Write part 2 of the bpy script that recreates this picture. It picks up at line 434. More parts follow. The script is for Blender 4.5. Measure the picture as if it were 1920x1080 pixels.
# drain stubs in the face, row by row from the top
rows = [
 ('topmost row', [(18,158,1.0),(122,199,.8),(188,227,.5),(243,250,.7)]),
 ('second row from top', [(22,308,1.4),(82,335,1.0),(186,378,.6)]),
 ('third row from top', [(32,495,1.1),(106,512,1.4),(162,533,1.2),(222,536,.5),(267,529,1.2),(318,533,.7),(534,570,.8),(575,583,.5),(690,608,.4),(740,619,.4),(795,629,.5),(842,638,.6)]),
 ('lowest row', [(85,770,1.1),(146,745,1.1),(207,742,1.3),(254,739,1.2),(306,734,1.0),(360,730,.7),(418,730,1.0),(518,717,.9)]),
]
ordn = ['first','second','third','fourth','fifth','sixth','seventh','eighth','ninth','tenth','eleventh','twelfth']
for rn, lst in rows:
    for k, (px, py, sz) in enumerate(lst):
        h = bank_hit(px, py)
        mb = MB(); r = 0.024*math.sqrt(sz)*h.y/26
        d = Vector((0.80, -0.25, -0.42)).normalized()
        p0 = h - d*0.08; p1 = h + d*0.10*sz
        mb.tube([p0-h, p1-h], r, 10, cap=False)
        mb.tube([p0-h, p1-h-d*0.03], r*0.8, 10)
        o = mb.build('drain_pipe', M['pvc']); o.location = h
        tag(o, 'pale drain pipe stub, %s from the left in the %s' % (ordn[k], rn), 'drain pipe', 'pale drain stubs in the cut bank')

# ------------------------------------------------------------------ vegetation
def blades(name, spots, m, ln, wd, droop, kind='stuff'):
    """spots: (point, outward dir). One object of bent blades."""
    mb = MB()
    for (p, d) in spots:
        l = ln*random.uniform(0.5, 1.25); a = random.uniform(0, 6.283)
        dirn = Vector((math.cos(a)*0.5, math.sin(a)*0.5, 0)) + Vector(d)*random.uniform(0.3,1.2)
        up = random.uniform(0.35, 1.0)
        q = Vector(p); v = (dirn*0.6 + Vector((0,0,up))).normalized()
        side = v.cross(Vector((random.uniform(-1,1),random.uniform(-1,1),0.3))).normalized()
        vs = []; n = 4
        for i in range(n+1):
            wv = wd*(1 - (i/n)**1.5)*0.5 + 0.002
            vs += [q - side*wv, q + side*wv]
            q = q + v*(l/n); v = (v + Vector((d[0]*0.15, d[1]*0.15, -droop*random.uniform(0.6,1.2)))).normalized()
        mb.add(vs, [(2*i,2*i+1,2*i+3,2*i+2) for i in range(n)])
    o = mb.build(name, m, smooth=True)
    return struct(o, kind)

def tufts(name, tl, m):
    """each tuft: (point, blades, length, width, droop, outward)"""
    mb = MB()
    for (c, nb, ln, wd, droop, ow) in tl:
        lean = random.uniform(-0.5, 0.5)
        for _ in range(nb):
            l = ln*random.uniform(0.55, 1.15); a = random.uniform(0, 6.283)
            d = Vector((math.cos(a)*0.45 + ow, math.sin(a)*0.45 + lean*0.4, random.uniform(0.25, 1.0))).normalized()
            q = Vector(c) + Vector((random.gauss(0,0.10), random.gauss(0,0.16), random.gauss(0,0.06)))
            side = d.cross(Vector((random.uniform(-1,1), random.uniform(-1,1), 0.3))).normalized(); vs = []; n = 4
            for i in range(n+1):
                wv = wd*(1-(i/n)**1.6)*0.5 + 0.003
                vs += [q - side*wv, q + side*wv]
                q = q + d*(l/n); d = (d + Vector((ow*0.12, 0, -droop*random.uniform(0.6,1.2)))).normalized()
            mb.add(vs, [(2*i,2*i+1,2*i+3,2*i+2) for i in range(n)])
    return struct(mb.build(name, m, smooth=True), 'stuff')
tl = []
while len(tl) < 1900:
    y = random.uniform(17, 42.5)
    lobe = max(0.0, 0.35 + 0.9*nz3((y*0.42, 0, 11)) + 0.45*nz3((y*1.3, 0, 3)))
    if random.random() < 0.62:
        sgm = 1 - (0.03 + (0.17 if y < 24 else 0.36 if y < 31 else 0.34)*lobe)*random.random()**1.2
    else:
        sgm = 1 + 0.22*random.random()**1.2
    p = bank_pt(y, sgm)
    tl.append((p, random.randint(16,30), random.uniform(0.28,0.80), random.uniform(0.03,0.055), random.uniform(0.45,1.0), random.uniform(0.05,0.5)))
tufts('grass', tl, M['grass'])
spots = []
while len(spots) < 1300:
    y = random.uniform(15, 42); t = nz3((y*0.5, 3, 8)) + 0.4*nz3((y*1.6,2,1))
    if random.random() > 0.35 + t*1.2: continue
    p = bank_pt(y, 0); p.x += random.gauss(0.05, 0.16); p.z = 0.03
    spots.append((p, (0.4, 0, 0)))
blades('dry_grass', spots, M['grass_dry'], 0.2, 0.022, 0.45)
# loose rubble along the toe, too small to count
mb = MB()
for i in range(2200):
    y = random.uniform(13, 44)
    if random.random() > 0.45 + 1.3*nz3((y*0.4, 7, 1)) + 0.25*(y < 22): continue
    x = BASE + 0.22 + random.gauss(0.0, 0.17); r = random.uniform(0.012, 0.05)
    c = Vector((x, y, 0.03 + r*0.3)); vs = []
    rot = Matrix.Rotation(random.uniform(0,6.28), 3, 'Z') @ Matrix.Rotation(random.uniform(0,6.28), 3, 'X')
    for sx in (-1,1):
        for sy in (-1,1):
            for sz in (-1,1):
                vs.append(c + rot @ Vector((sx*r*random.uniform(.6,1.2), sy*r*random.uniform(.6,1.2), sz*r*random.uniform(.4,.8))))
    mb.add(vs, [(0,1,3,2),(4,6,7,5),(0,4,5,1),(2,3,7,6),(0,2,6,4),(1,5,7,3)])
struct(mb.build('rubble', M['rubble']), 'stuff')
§
CHALLENGE
The whole listing above needs to be written out again exactly.

RESPONSE BELOW
Write part 2 of the bpy script that recreates this picture. It picks up at line 434. More parts follow. The script is for Blender 4.5. Measure the picture as if it were 1920x1080 pixels.
# drain stubs in the face, row by row from the top
rows = [
 ('topmost row', [(18,158,1.0),(122,199,.8),(188,227,.5),(243,250,.7)]),
 ('second row from top', [(22,308,1.4),(82,335,1.0),(186,378,.6)]),
 ('third row from top', [(32,495,1.1),(106,512,1.4),(162,533,1.2),(222,536,.5),(267,529,1.2),(318,533,.7),(534,570,.8),(575,583,.5),(690,608,.4),(740,619,.4),(795,629,.5),(842,638,.6)]),
 ('lowest row', [(85,770,1.1),(146,745,1.1),(207,742,1.3),(254,739,1.2),(306,734,1.0),(360,730,.7),(418,730,1.0),(518,717,.9)]),
]
ordn = ['first','second','third','fourth','fifth','sixth','seventh','eighth','ninth','tenth','eleventh','twelfth']
for rn, lst in rows:
    for k, (px, py, sz) in enumerate(lst):
        h = bank_hit(px, py)
        mb = MB(); r = 0.024*math.sqrt(sz)*h.y/26
        d = Vector((0.80, -0.25, -0.42)).normalized()
        p0 = h - d*0.08; p1 = h + d*0.10*sz
        mb.tube([p0-h, p1-h], r, 10, cap=False)
        mb.tube([p0-h, p1-h-d*0.03], r*0.8, 10)
        o = mb.build('drain_pipe', M['pvc']); o.location = h
        tag(o, 'pale drain pipe stub, %s from the left in the %s' % (ordn[k], rn), 'drain pipe', 'pale drain stubs in the cut bank')

# ------------------------------------------------------------------ vegetation
def blades(name, spots, m, ln, wd, droop, kind='stuff'):
    """spots: (point, outward dir). One object of bent blades."""
    mb = MB()
    for (p, d) in spots:
        l = ln*random.uniform(0.5, 1.25); a = random.uniform(0, 6.283)
        dirn = Vector((math.cos(a)*0.5, math.sin(a)*0.5, 0)) + Vector(d)*random.uniform(0.3,1.2)
        up = random.uniform(0.35, 1.0)
        q = Vector(p); v = (dirn*0.6 + Vector((0,0,up))).normalized()
        side = v.cross(Vector((random.uniform(-1,1),random.uniform(-1,1),0.3))).normalized()
        vs = []; n = 4
        for i in range(n+1):
            wv = wd*(1 - (i/n)**1.5)*0.5 + 0.002
            vs += [q - side*wv, q + side*wv]
            q = q + v*(l/n); v = (v + Vector((d[0]*0.15, d[1]*0.15, -droop*random.uniform(0.6,1.2)))).normalized()
        mb.add(vs, [(2*i,2*i+1,2*i+3,2*i+2) for i in range(n)])
    o = mb.build(name, m, smooth=True)
    return struct(o, kind)

def tufts(name, tl, m):
    """each tuft: (point, blades, length, width, droop, outward)"""
    mb = MB()
    for (c, nb, ln, wd, droop, ow) in tl:
        lean = random.uniform(-0.5, 0.5)
        for _ in range(nb):
            l = ln*random.uniform(0.55, 1.15); a = random.uniform(0, 6.283)
            d = Vector((math.cos(a)*0.45 + ow, math.sin(a)*0.45 + lean*0.4, random.uniform(0.25, 1.0))).normalized()
            q = Vector(c) + Vector((random.gauss(0,0.10), random.gauss(0,0.16), random.gauss(0,0.06)))
            side = d.cross(Vector((random.uniform(-1,1), random.uniform(-1,1), 0.3))).normalized(); vs = []; n = 4
            for i in range(n+1):
                wv = wd*(1-(i/n)**1.6)*0.5 + 0.003
                vs += [q - side*wv, q + side*wv]
                q = q + d*(l/n); d = (d + Vector((ow*0.12, 0, -droop*random.uniform(0.6,1.2)))).normalized()
            mb.add(vs, [(2*i,2*i+1,2*i+3,2*i+2) for i in range(n)])
    return struct(mb.build(name, m, smooth=True), 'stuff')
tl = []
while len(tl) < 1900:
    y = random.uniform(17, 42.5)
    lobe = max(0.0, 0.35 + 0.9*nz3((y*0.42, 0, 11)) + 0.45*nz3((y*1.3, 0, 3)))
    if random.random() < 0.62:
        sgm = 1 - (0.03 + (0.17 if y < 24 else 0.36 if y < 31 else 0.34)*lobe)*random.random()**1.2
    else:
        sgm = 1 + 0.22*random.random()**1.2
    p = bank_pt(y, sgm)
    tl.append((p, random.randint(16,30), random.uniform(0.28,0.80), random.uniform(0.03,0.055), random.uniform(0.45,1.0), random.uniform(0.05,0.5)))
tufts('grass', tl, M['grass'])
spots = []
while len(spots) < 1300:
    y = random.uniform(15, 42); t = nz3((y*0.5, 3, 8)) + 0.4*nz3((y*1.6,2,1))
    if random.random() > 0.35 + t*1.2: continue
    p = bank_pt(y, 0); p.x += random.gauss(0.05, 0.16); p.z = 0.03
    spots.append((p, (0.4, 0, 0)))
blades('dry_grass', spots, M['grass_dry'], 0.2, 0.022, 0.45)
# loose rubble along the toe, too small to count
mb = MB()
for i in range(2200):
    y = random.uniform(13, 44)
    if random.random() > 0.45 + 1.3*nz3((y*0.4, 7, 1)) + 0.25*(y < 22): continue
    x = BASE + 0.22 + random.gauss(0.0, 0.17); r = random.uniform(0.012, 0.05)
    c = Vector((x, y, 0.03 + r*0.3)); vs = []
    rot = Matrix.Rotation(random.uniform(0,6.28), 3, 'Z') @ Matrix.Rotation(random.uniform(0,6.28), 3, 'X')
    for sx in (-1,1):
        for sy in (-1,1):
            for sz in (-1,1):
                vs.append(c + rot @ Vector((sx*r*random.uniform(.6,1.2), sy*r*random.uniform(.6,1.2), sz*r*random.uniform(.4,.8))))
    mb.add(vs, [(0,1,3,2),(4,6,7,5),(0,4,5,1),(2,3,7,6),(0,2,6,4),(1,5,7,3)])
struct(mb.build('rubble', M['rubble']), 'stuff')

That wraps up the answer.